As campanhas tiveram efeito contrário e geraram uma situação constrangedora para a Nike. Algumas atletas vieram a público nos Estados Unidos e se manifestaram sobre a incoerência do marketing com a atuação da empresa frente às atletas. Em relato ao jornal The New York Times, a atleta olímpica Alysia Montaño, que ficou conhecida por correr grávida, disse que a vontade de ser mãe resultou numa redução considerável de seu patrocínio, e acrescentou: “A Nike me disse para ter sonhos loucos, até que eu quis um bebê”, declarou Alysia.

Após toda a polêmica, a Nike reconheceu, via comunicado enviado ao portal UOL, que “historicamente algumas atletas do sexo feminino tiveram pagamentos reduzidos com base no não cumprimento de suas obrigações contratuais de desempenho. Reconhecemos que havia uma necessidade de mais consistência em nossa abordagem e, em 2018, padronizamos nossa abordagem em todos os esportes, de modo que nenhuma atleta feminina seja penalizada financeiramente pela gravidez”.

Há algum tempo vivemos a era do empoderamento feminino. As mulheres cada vez mais ganham espaço no mercado de trabalho e se fazem ouvir na sociedade como um todo. No esporte não é diferente.

Claro que ainda existe desigualdade entre homens e mulheres nos campos, quadras, pistas e piscinas. Mas, apesar disso, elas ganham cada vez mais espaço e reconhecimento. Vivemos um processo de mudança de conceitos, crenças e regras. 

Nesta sexta-feira, estreia a Copa do Mundo de Futebol Feminino. E domingo tem jogo entre Escócia e Inglaterra. As duas seleções fizeram o primeiro amistoso entre mulheres, em 1972, quando futebol ainda não era um jogo para as mulheres. De lá pra cá, muita coisa mudou, conforme relato de Rose Reilly, que marcou o primeiro gol dessa partida histórica. 

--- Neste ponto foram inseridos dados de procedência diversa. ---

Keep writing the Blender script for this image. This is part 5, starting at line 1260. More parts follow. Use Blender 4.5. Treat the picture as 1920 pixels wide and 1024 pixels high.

Em vídeo publicado no perfil do Mundial no Twitter (@FIFAWWC), ela falou sobre a diferença do futebol feminino na década de 70 em relação aos dias atuais. E aconselhou garotas com 16, 17 anos a seguirem seus sonhos: “Não deixe ninguém entrar no seu caminho. Não deixe ninguém dizer ‘não, você não pode fazer nada’, porque na verdade você pode”.